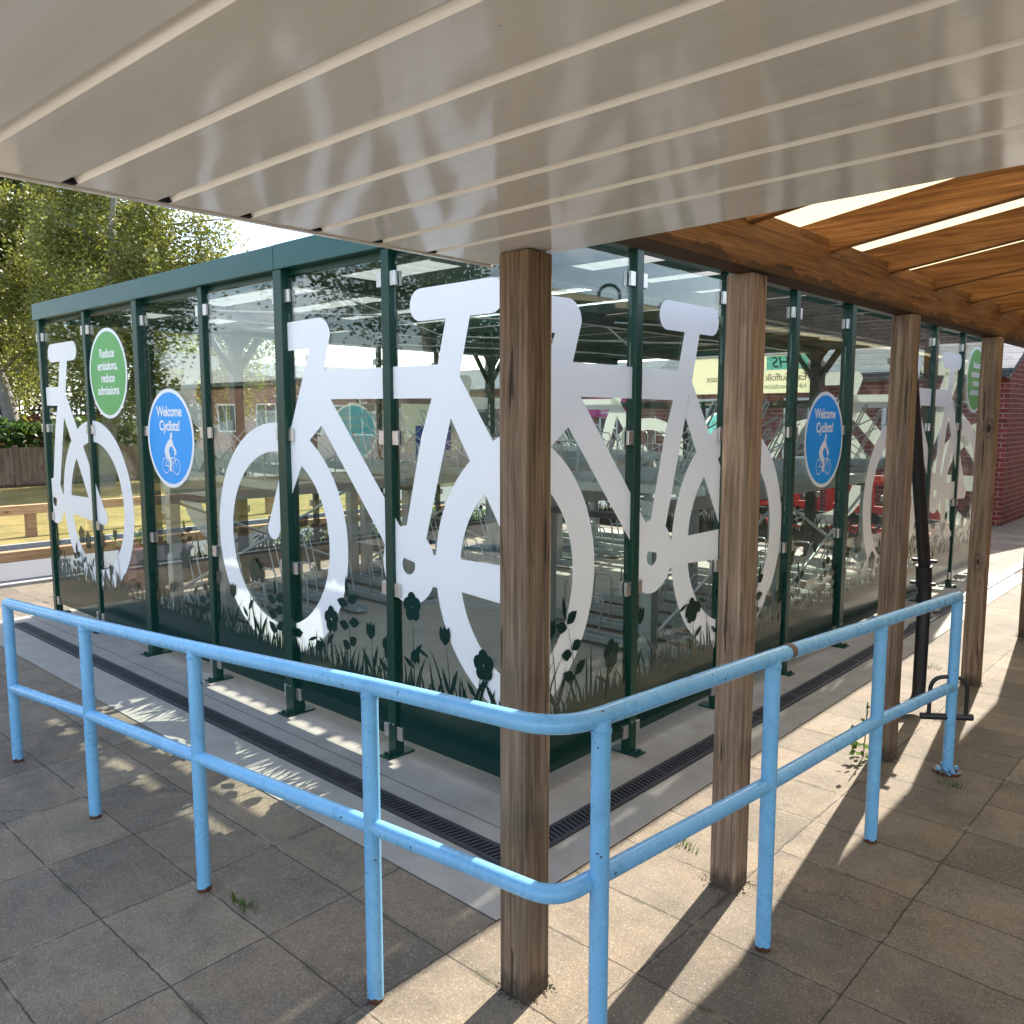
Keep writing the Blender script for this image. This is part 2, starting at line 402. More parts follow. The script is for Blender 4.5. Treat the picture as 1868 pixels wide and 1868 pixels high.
def fillet(pts, r, n=6):
    pts = [Vector(p) for p in pts]; out = [pts[0]]
    for i in range(1, len(pts)-1):
        a, b, c = pts[i-1], pts[i], pts[i+1]
        d1 = (a-b); d2 = (c-b); t = min(r, d1.length*.45, d2.length*.45)
        p, q = b + d1.normalized()*t, b + d2.normalized()*t
        for k in range(n+1):
            u = k/n; out.append(p*(1-u)**2 + b*2*u*(1-u) + q*u*u)
    out.append(pts[-1]); return out

def text_mesh(body, size, mapper, bold=.0, spacing=.9, align='CENTER', xs=1):
    """returns an MB holding the filled letters; mapper(x, y) -> 3D point"""
    cu = D.curves.new('lettering', 'FONT'); cu.body = body; cu.size = size; cu.align_x = align; cu.align_y = 'CENTER'
    cu.offset = bold * size * .8; cu.space_line = spacing; cu.space_character = .93; cu.resolution_u = 4
    ob = D.objects.new('lettering_tmp', cu); C.objects.link(ob)
    dg = bpy.context.evaluated_depsgraph_get(); me = D.meshes.new_from_object(ob.evaluated_get(dg))
    b = MB(); b.add([mapper(v.co.x*xs, v.co.y) for v in me.vertices], [tuple(p.vertices) for p in me.polygons])
    D.objects.remove(ob); D.curves.remove(cu); D.meshes.remove(me)
    return b

# ------------------------------------------------------------------ setting: ground
def sheet(name, x0, y0, x1, y1, z, mat):
    o = MB().poly([(x0,y0,z),(x1,y0,z),(x1,y1,z),(x0,y1,z)]).build(name, mat); tag(o, kind='structure'); return o
sheet('ground', -400, -300, 300, 400, -.02, 'field')
sheet('paving', -9.2, -14, 14, 60, 0, 'paving')
sheet('bounce_ground', -9.1, -13.9, 9, -1.6, .004, 'pale_bounce')  # unseen pale ground added to bounce sunlight up onto the cream canopy
sheet('concrete_apron', -7.75, 1.93, -1.83, 2.56, .004, 'conc')
o = MB().poly([(-2.28,2.56,.0042),(-1.83,2.56,.0042),(-1.83,10.2,.0042),(-2.28,10.2,.0042)]).build('concrete_strip', 'conc'); tag(o, kind='structure')
sheet('concrete_joint', -7.75, 2.40, -2.2, 2.406, .0048, 'kerb_dark')
sheet('shelter_floor', -7.75, 2.56, -2.28, 10.2, .003, 'conc')
sheet('road', -11.8, -60, -9.2, 90, -.004, 'asph')
sheet('lawn', -22, -60, -11.8, 90, .0, 'lawn')
sheet('far_road', -60, 10.9, -9.2, 22, .006, 'asph')
kb = MB(); kb.box((-9.3, -30, -.05), (-9.2, 9, .03)); kb.box((-11.86, -60, -.05), (-11.78, 11, .06))
tag(kb.build('kerb', 'kerb'), kind='structure')

# ------------------------------------------------------------------ drains
def drain(label, p, q, grp='slotted drain channels round the shelter'):
    p = Vector((*p, 0)); q = Vector((*q, 0)); d = (q-p); Ln = d.length; d.normalize(); n = Vector((-d.y, d.x, 0))
    t = thing('drain_channel', p, label, 'drain', grp)
    b = MB(); b.beam(p + Vector((0,0,.0035)), q + Vector((0,0,.0035)), .092, .007); b.build('channel', 'dark', t)
    g = MB(); W = .045
    for s in (-1, 1): g.beam(p + n*s*W + Vector((0,0,.008)), q + n*s*W + Vector((0,0,.008)), .018, .012)
    k = int(Ln/.026)
    for i in range(k):
        c = p + d*(i+.5)*Ln/k + Vector((0,0,.0085)); w = .022 if i % 19 == 0 else .0125
        sk = d*.012
        g.beam(c - n*W - sk, c + n*W + sk, w, .009)
    g.build('grating', 'grate', t); return t
drain('long black slotted drain along the left side of the glass shelter', (-7.5, 2.24), (-2.0, 2.24))
drain('black slotted drain along the right side of the glass shelter, behind the wooden posts', (-2.055, 2.31), (-2.055, 12))

# ------------------------------------------------------------------ glass bike shelter
YB, XL, XR, YF = 9.9, -7.73, -2.32, 2.61
sh = thing('bike_shelter', (-5, 6, 0), 'large dark green steel and glass bike shelter with white bicycle graphics and grass silhouettes', 'bike shelter')
def left(s, z, o=0): return (s, YF - o, z)
def right(s, z, o=0): return (XR + o, s, z)
def back(s, z, o=0): return (s, YB - o, z)          # o towards the inside
def farl(s, z, o=0): return (XL + o, s, z)          # o towards the inside
posts = {}
walls = {
    'l': (left, [(-7.66, .055), (-6.73, .05), (-5.83, .075), (-4.94, .05), (-4.06, .078), (-3.165, .055), (XR, .07)]),
    'r': (right, [(3.42, .055), (4.3, .05), (5.19, .055), (6.1, .075), (7.12, .055), (8.08, .055), (8.97, .05), (YB, .07)]),
    'b': (back, [(-7.73, .08), (-6.8, .05), (-5.88, .05), (-4.13, .11), (-3.25, .05)]),
    'f': (farl, [(3.55, .05), (4.4, .10), (5.3, .05), (6.2, .05), (7.1, .05), (8.05, .09), (8.95, .05)]),
}
def obox(b, fn, s0, s1, z0, z1, o0, o1):
    P = [fn(s, z, o) for o in (o0, o1) for s, z in ((s0,z0),(s1,z0),(s1,z1),(s0,z1))]
    b.add(P, [(0,1,2,3),(7,6,5,4),(0,4,5,1),(1,5,6,2),(2,6,7,3),(3,7,4,0)]); return b
for key, (fn, lst) in walls.items():
    for s, w in lst:
        h = w/2; near = key in 'lr'
        p = obox(MB(), fn, s-h, s+h, .012, 2.475, -h, h).build('post', 'green', sh, bevel=.003)
        b = MB(); b.add(*(lambda q: (q.v, q.f))(obox(MB(), fn, s-h-.012, s+h+.012, .004, .013, -h-.06, h+.05)))
        for so, oo in ((h*.5, h+.03), (-h*.5, h+.03)) if near else ():
            c = fn(s+so, .012, oo); b.tube([c, (c[0], c[1], .028)], .009, 8)
        b.build('base_plate', 'green', p)
        if near:
            bo = MB()
            for zz in (.17,):
                for so in (-.014, .014):
                    c = Vector(fn(s+so, zz, h-.001)); e = Vector(fn(s+so, zz, h+.006)); bo.tube([c, e], .005, 8)
            bo.build('bolt', 'steel', p)
        cl_h = (2.335, 1.59, .85, .125) if near else (2.3, 1.5, .75)
        for zz in cl_h:
            for sg in (-1, 1):
                c = MB(); a = s + sg*h; e = s + sg*(h + .042)
                for oo in (-1, 1):
                    obox(c, fn, min(a, e), max(a, e), zz-.034, zz+.034, oo*.0055, oo*.021)
                c.build('clamp', 'steel', p, bevel=.002)
        if key in 'bf' and w > .085:               # knee braces under the eaves on the main frames
            k = MB()
            for sg in (-1, 1):
                k.beam(fn(s + sg*.03, 2.12, 0), fn(s + sg*.27, 2.46, 0), .055, .055, up=(.3, .4, .1))
            k.prism([fn(s-.16, 2.46, .03), fn(s, 2.25, .03), fn(s+.16, 2.46, .03)], Vector(fn(s, 0, .04)) - Vector(fn(s, 0, .03)))
            k.build('knee_brace', 'green', p)
# inner structural column on the right side
p = MB().box((-2.50, 8.42, .012), (-2.40, 8.52, 2.475)).build('post', 'green', sh, bevel=.003)
for key, (fn, lst) in walls.items():               # glass panels between the posts
    ends = [s for s, _ in lst]; ws = dict(lst)
    if key == 'r': ends = [YF] + ends; ws[YF] = .07
    if key == 'b': ends = ends + [XR]; ws[XR] = .07
    if key == 'f': ends = [YF] + ends + [YB]; ws[YF] = .07; ws[YB] = .07
    for a, c in zip(ends, ends[1:]):
        if key == 'f' and a == YF: continue        # open end bay
        s0, s1 = a + ws[a]/2 + .014, c - ws[c]/2 - .014
        obox(MB(), fn, s0, s1, .095, 2.43, -.004, .004).build('glass_panel', 'glass', sh)
# fascia and beams
b = MB(); b.box((-4.079, 2.565, 2.475), (-2.275, 2.655, 2.607)); b.build('fascia', 'fascia', sh, bevel=.004)
b = MB(); b.box((-7.72, 2.565, 2.475), (-4.083, 2.655, 2.605)); b.build('fascia', 'fascia', sh, bevel=.004)
b = MB(); b.box((-2.365, 2.657, 2.475), (-2.275, 9.95, 2.605)); b.build('fascia', 'fascia', sh, bevel=.004)
b = MB(); b.box((-7.775, 2.657, 2.46), (-7.685, 9.95, 2.60)); b.build('fascia', 'fascia', sh)
b = MB(); b.box((-7.683, 9.855, 2.46), (-2.367, 9.945, 2.60)); b.build('fascia', 'fascia', sh)
for s0, s1, z in ((-7.69, -4.18, 1.83), (-4.07, -2.36, 1.83), (-7.69, -4.18, .50), (-4.07, -2.36, .50)):
    obox(MB(), back, s0, s1, z-.045, z+.045, -.03, -.065).build('cross_rail', 'green', sh)
for z in (2.43,):
    obox(MB(), left, -7.6, -2.4, 2.447, 2.474, -.02, -.05).build('cross_rail', 'green', sh)
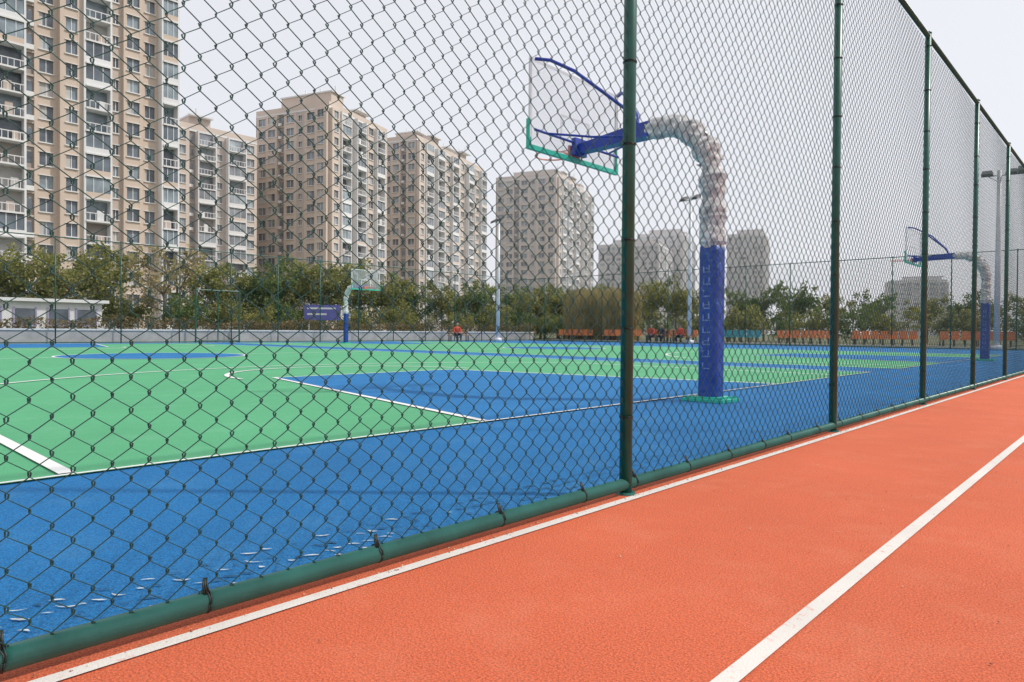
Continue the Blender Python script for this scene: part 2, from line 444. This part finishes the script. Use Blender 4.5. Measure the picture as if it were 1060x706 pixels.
# # # # #
• [Stated problem] Repeat exactly and only the lines from the start of the data above through the line that holds "out.append(pts[-1]); return out", inclusive. Pictures do not belong in the copy.

• [Response]
Keep writing the Blender script for this image. This is part 2, starting at line 402. More parts follow. The script is for Blender 4.5. Treat the picture as 1868 pixels wide and 1868 pixels high.
def fillet(pts, r, n=6):
    pts = [Vector(p) for p in pts]; out = [pts[0]]
    for i in range(1, len(pts)-1):
        a, b, c = pts[i-1], pts[i], pts[i+1]
        d1 = (a-b); d2 = (c-b); t = min(r, d1.length*.45, d2.length*.45)
        p, q = b + d1.normalized()*t, b + d2.normalized()*t
        for k in range(n+1):
            u = k/n; out.append(p*(1-u)**2 + b*2*u*(1-u) + q*u*u)
    out.append(pts[-1]); return out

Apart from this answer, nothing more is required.